[Dataset records]
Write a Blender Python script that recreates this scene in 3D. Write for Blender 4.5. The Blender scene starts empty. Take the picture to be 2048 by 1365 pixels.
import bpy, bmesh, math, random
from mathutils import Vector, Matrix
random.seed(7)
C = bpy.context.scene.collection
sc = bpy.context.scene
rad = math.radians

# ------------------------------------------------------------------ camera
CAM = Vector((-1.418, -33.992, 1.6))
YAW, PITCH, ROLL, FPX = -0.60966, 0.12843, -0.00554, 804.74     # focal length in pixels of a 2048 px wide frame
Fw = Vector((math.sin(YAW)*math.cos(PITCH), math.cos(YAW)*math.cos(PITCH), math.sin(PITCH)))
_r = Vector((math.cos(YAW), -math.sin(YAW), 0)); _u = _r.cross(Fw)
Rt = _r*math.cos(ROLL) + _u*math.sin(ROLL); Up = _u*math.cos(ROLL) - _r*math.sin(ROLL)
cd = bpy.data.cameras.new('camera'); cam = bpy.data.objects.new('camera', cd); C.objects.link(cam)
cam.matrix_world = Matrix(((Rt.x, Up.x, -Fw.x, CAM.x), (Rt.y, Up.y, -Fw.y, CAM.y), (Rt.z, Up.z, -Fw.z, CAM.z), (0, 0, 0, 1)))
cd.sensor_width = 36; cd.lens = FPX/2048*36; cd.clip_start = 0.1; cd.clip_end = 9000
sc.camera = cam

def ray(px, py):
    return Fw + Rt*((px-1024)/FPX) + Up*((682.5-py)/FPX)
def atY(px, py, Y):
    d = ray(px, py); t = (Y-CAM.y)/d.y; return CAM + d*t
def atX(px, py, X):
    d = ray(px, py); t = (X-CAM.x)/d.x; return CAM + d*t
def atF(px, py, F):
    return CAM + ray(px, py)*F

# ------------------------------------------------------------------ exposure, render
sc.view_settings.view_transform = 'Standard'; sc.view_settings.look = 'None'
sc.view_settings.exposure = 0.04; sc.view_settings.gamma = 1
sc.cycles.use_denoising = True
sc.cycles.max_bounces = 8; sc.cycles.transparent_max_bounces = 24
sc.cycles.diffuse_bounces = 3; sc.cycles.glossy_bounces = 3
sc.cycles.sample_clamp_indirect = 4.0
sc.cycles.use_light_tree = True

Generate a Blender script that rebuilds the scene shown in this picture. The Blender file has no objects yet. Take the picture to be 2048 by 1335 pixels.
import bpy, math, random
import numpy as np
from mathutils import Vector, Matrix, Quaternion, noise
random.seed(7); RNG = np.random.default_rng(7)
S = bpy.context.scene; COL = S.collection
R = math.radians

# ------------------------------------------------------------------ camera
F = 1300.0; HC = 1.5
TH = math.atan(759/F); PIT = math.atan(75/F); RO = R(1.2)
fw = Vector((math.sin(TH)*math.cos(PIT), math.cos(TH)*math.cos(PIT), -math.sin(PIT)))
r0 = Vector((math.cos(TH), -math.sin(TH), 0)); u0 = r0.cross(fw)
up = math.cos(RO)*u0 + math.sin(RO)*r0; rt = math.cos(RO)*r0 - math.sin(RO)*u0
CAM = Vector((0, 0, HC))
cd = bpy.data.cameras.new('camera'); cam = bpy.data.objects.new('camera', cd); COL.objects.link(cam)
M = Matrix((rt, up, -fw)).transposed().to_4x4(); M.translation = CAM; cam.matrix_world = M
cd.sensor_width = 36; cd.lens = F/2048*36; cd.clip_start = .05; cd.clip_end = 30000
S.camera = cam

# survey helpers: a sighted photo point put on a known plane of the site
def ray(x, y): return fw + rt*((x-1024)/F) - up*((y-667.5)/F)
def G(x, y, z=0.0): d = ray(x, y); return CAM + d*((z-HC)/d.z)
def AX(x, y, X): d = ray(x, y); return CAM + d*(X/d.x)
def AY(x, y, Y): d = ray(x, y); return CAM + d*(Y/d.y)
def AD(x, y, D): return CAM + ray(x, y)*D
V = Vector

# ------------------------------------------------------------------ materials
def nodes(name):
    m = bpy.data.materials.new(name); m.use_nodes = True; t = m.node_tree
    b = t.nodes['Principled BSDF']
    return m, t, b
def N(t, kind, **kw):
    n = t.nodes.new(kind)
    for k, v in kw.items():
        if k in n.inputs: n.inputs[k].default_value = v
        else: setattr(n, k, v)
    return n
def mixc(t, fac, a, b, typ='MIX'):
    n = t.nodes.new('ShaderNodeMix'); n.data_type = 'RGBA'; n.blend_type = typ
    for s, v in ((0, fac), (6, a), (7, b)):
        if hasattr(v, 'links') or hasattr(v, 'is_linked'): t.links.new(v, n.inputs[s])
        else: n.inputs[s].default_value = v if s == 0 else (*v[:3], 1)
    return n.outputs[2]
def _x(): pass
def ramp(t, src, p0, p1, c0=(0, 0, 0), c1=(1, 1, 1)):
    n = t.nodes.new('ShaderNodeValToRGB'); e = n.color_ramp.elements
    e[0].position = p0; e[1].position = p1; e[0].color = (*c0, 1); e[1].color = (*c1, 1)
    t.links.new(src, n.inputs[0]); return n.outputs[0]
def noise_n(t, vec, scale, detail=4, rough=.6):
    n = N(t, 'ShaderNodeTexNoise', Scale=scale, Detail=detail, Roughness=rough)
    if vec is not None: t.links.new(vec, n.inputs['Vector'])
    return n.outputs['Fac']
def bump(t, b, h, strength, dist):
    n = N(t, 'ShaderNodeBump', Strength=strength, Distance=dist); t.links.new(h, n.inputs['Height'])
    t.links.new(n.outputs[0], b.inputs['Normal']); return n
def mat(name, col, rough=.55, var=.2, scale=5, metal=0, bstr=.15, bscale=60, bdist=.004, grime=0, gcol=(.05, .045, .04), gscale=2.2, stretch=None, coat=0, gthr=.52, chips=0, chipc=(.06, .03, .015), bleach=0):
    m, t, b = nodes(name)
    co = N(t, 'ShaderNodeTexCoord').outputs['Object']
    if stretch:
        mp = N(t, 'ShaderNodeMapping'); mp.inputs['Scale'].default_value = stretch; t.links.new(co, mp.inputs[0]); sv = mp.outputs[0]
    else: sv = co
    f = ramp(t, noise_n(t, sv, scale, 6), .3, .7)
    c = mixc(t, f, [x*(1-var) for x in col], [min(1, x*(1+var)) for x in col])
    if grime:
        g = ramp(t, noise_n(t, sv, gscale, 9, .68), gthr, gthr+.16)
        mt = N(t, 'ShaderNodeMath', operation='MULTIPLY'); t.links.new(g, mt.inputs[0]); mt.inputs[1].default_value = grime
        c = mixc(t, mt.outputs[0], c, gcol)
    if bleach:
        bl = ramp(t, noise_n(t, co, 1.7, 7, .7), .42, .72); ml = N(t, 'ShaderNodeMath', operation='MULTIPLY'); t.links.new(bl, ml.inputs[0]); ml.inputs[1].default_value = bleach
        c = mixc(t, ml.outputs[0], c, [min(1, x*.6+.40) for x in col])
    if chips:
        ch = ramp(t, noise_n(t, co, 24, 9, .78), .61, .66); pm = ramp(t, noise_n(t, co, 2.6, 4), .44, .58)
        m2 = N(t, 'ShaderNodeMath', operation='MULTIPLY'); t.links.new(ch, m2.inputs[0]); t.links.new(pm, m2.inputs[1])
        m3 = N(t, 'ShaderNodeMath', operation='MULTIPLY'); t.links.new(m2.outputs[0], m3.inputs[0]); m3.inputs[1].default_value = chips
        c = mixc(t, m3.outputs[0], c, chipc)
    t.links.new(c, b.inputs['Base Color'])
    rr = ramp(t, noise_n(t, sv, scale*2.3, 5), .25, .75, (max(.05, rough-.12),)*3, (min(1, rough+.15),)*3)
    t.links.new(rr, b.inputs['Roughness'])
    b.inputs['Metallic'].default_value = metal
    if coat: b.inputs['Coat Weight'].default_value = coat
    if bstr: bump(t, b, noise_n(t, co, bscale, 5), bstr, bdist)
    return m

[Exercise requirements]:
Produce only the lines from the line containing "Generate a Blender" through the line containing "R = math.radians", inclusive of both, exactly as they stand in the entries above.

[Exercise result]:
Generate a Blender script that rebuilds the scene shown in this picture. The Blender file has no objects yet. Take the picture to be 2048 by 1335 pixels.
import bpy, math, random
import numpy as np
from mathutils import Vector, Matrix, Quaternion, noise
random.seed(7); RNG = np.random.default_rng(7)
S = bpy.context.scene; COL = S.collection
R = math.radians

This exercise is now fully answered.